=== SUPPLIED MATERIAL ===
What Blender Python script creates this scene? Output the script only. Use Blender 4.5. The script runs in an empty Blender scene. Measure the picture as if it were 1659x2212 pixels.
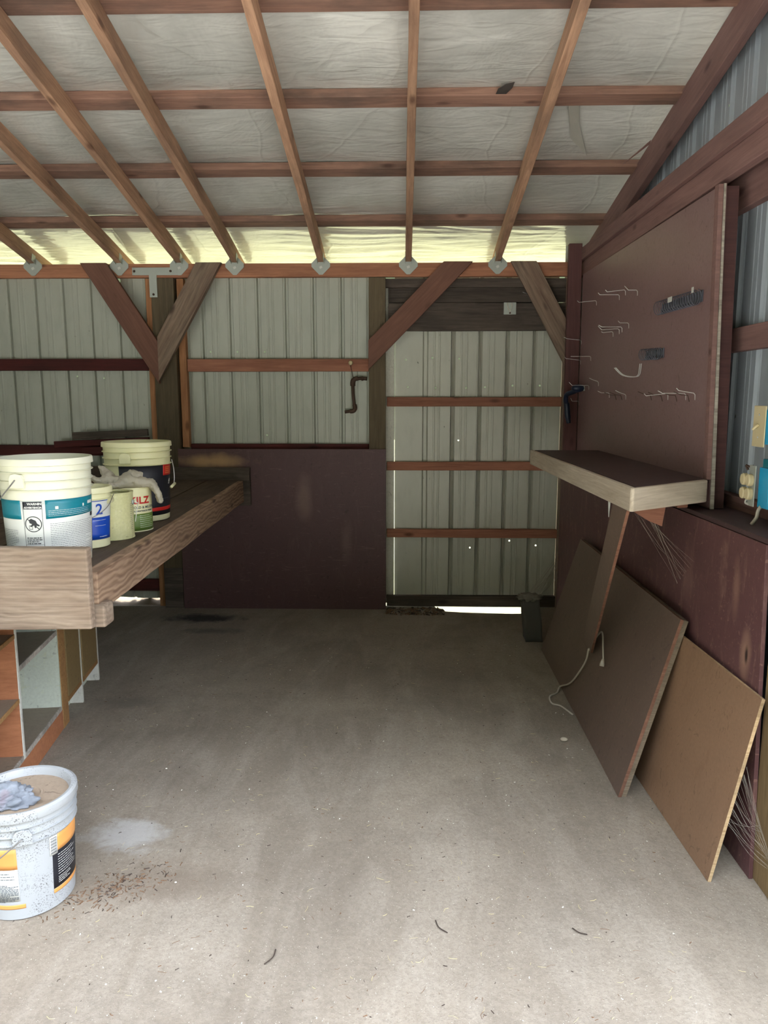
import bpy, bmesh, math, random
from mathutils import Vector, Matrix, noise
random.seed(7)
C = bpy.context.scene.collection
sc = bpy.context.scene
PI = math.pi

# ------------------------------------------------------------------ colour / materials
def S(r, g, b):
    f = lambda c: (c/255/12.92) if c/255 <= .04045 else ((c/255+.055)/1.055)**2.4
    return (f(r), f(g), f(b), 1)

class NT:
    def __init__(s, name):
        s.m = bpy.data.materials.new(name); s.m.use_nodes = True
        s.t = s.m.node_tree; s.n = s.t.nodes; s.l = s.t.links; s.n.clear()
        s.out = s.n.new('ShaderNodeOutputMaterial')
        s.b = s.n.new('ShaderNodeBsdfPrincipled')
        s.l.new(s.b.outputs[0], s.out.inputs[0])
    def coord(s, kind='Object', scale=(1, 1, 1), rand=True, loc=(0, 0, 0)):
        tc = s.n.new('ShaderNodeTexCoord'); mp = s.n.new('ShaderNodeMapping')
        mp.inputs['Scale'].default_value = scale; mp.inputs['Location'].default_value = loc
        src = tc.outputs[kind]
        if rand:
            oi = s.n.new('ShaderNodeObjectInfo'); mu = s.n.new('ShaderNodeMath'); mu.operation = 'MULTIPLY'
            mu.inputs[1].default_value = 37.
            s.l.new(oi.outputs['Random'], mu.inputs[0])
            ad = s.n.new('ShaderNodeVectorMath'); ad.operation = 'ADD'
            s.l.new(src, ad.inputs[0]); s.l.new(mu.outputs[0], ad.inputs[1]); src = ad.outputs[0]
        s.l.new(src, mp.inputs[0]); return mp.outputs[0]
    def noise(s, vec, scale, detail=5, rough=.6, dist=0.):
        x = s.n.new('ShaderNodeTexNoise'); s.l.new(vec, x.inputs['Vector'])
        x.inputs['Scale'].default_value = scale; x.inputs['Detail'].default_value = detail
        x.inputs['Roughness'].default_value = rough; x.inputs['Distortion'].default_value = dist
        return x.outputs[0]
    def ramp(s, f, stops):
        r = s.n.new('ShaderNodeValToRGB'); s.l.new(f, r.inputs[0])
        while len(r.color_ramp.elements) < len(stops): r.color_ramp.elements.new(.5)
        for e, (p, c) in zip(r.color_ramp.elements, stops):
            e.position = p; e.color = c if len(c) == 4 else (*c, 1)
        return r.outputs[0]
    def mix(s, f, a, b, mode='MIX'):
        m = s.n.new('ShaderNodeMix'); m.data_type = 'RGBA'; m.blend_type = mode
        for i, v in ((0, f), (6, a), (7, b)):
            if isinstance(v, (int, float)): m.inputs[i].default_value = v
            elif isinstance(v, tuple): m.inputs[i].default_value = v
            else: s.l.new(v, m.inputs[i])
        return m.outputs[2]
    def math(s, op, a, b=None):
        m = s.n.new('ShaderNodeMath'); m.operation = op
        for i, v in ((0, a), (1, b)):
            if v is None: continue
            if isinstance(v, (int, float)): m.inputs[i].default_value = v
            else: s.l.new(v, m.inputs[i])
        return m.outputs[0]
    def bump(s, f, strength=.3, dist=.01):
        b = s.n.new('ShaderNodeBump'); b.inputs['Strength'].default_value = strength
        b.inputs['Distance'].default_value = dist
        s.l.new(f, b.inputs['Height']); s.l.new(b.outputs[0], s.b.inputs['Normal']); return b
    def col(s, c): 
        if isinstance(c, tuple): s.b.inputs['Base Color'].default_value = c
        else: s.l.new(c, s.b.inputs['Base Color'])
    def set(s, **k):
        for n, v in k.items(): s.b.inputs[n.replace('_', ' ')].default_value = v
        return s

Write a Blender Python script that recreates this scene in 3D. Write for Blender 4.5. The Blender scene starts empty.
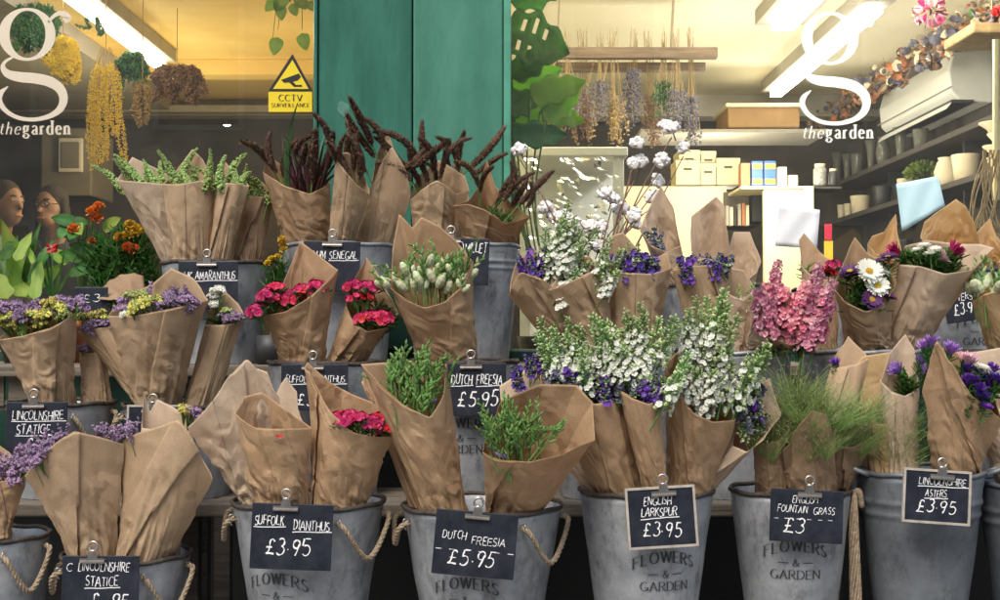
import bpy, math, random
from math import sin, cos, pi, radians, sqrt, atan2
from mathutils import Vector, Matrix, noise
random.seed(7)
sc = bpy.context.scene
COL = sc.collection
R = random.Random(11)

# ------------------------------------------------------------------ camera
F = 1250.0; ZC = 1.20; PITCH = math.atan(28/1250)
cd = bpy.data.cameras.new('camera'); cam = bpy.data.objects.new('camera', cd); COL.objects.link(cam)
cd.sensor_width = 36; cd.lens = 36*F/1000; cd.clip_end = 400; cd.clip_start = .05
cam.location = (0, 0, ZC); cam.rotation_euler = (pi/2+PITCH, 0, 0); sc.camera = cam
def P(px, py, Y):
    dx = (px-500)/F; dy = (300-py)/F
    y = cos(PITCH)-dy*sin(PITCH); z = sin(PITCH)+dy*cos(PITCH)
    k = Y/y
    return Vector((dx*k, Y, ZC+z*k))

# ------------------------------------------------------------------ materials
def mat(name, col=(.5,.5,.5), rough=.6, metal=0, var=.0, vscale=8, bump=0, bscale=40, spec=.5, emit=None, es=0, col2=None, trans=0, detail=4, stretch=None, sheen=0):
    m = bpy.data.materials.new(name); m.use_nodes = True
    nt = m.node_tree; n = nt.nodes; l = nt.links
    b = n['Principled BSDF']; out = n['Material Output']
    b.inputs['Base Color'].default_value = (*col, 1); b.inputs['Roughness'].default_value = rough
    b.inputs['Metallic'].default_value = metal; b.inputs['Specular IOR Level'].default_value = spec
    tc = n.new('ShaderNodeTexCoord'); src = tc.outputs['Object']
    if stretch:
        mp = n.new('ShaderNodeMapping'); mp.inputs['Scale'].default_value = stretch; l.new(src, mp.inputs['Vector']); src = mp.outputs['Vector']
    if var or col2:
        no = n.new('ShaderNodeTexNoise'); no.inputs['Scale'].default_value = vscale; no.inputs['Detail'].default_value = detail
        no.inputs['Roughness'].default_value = .65
        l.new(src, no.inputs['Vector'])
        cr = n.new('ShaderNodeValToRGB'); cr.color_ramp.elements[0].position = .32; cr.color_ramp.elements[1].position = .68
        c2 = col2 or tuple(min(1, c*(1+var)) for c in col); c1 = col if col2 else tuple(c*(1-var) for c in col)
        cr.color_ramp.elements[0].color = (*c1, 1); cr.color_ramp.elements[1].color = (*c2, 1)
        l.new(no.outputs['Fac'], cr.inputs['Fac']); l.new(cr.outputs['Color'], b.inputs['Base Color'])
    if bump:
        n2 = n.new('ShaderNodeTexNoise'); n2.inputs['Scale'].default_value = bscale; n2.inputs['Detail'].default_value = 5
        l.new(src, n2.inputs['Vector'])
        bp = n.new('ShaderNodeBump'); bp.inputs['Strength'].default_value = bump; bp.inputs['Distance'].default_value = .01
        l.new(n2.outputs['Fac'], bp.inputs['Height']); l.new(bp.outputs['Normal'], b.inputs['Normal'])
    if emit:
        b.inputs['Emission Color'].default_value = (*emit, 1); b.inputs['Emission Strength'].default_value = es
    if trans:
        tr = n.new('ShaderNodeBsdfTranslucent'); mx = n.new('ShaderNodeMixShader'); mx.inputs[0].default_value = trans
        if var or col2: l.new(cr.outputs['Color'], tr.inputs['Color'])
        else: tr.inputs['Color'].default_value = (*col, 1)
        l.new(b.outputs[0], mx.inputs[1]); l.new(tr.outputs[0], mx.inputs[2]); l.new(mx.outputs[0], out.inputs['Surface'])
    return m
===
(EXERCISE DESCRIPTION): In the listing above, find the line containing "Write a Blender" and the line containing "return Vector((dx*k, Y, ZC+z*k))". Print those two lines and every line between them exactly, with no pictures.

(RESULT FOR THIS EXERCISE):
Write a Blender Python script that recreates this scene in 3D. Write for Blender 4.5. The Blender scene starts empty.
import bpy, math, random
from math import sin, cos, pi, radians, sqrt, atan2
from mathutils import Vector, Matrix, noise
random.seed(7)
sc = bpy.context.scene
COL = sc.collection
R = random.Random(11)

# ------------------------------------------------------------------ camera
F = 1250.0; ZC = 1.20; PITCH = math.atan(28/1250)
cd = bpy.data.cameras.new('camera'); cam = bpy.data.objects.new('camera', cd); COL.objects.link(cam)
cd.sensor_width = 36; cd.lens = 36*F/1000; cd.clip_end = 400; cd.clip_start = .05
cam.location = (0, 0, ZC); cam.rotation_euler = (pi/2+PITCH, 0, 0); sc.camera = cam
def P(px, py, Y):
    dx = (px-500)/F; dy = (300-py)/F
    y = cos(PITCH)-dy*sin(PITCH); z = sin(PITCH)+dy*cos(PITCH)
    k = Y/y
    return Vector((dx*k, Y, ZC+z*k))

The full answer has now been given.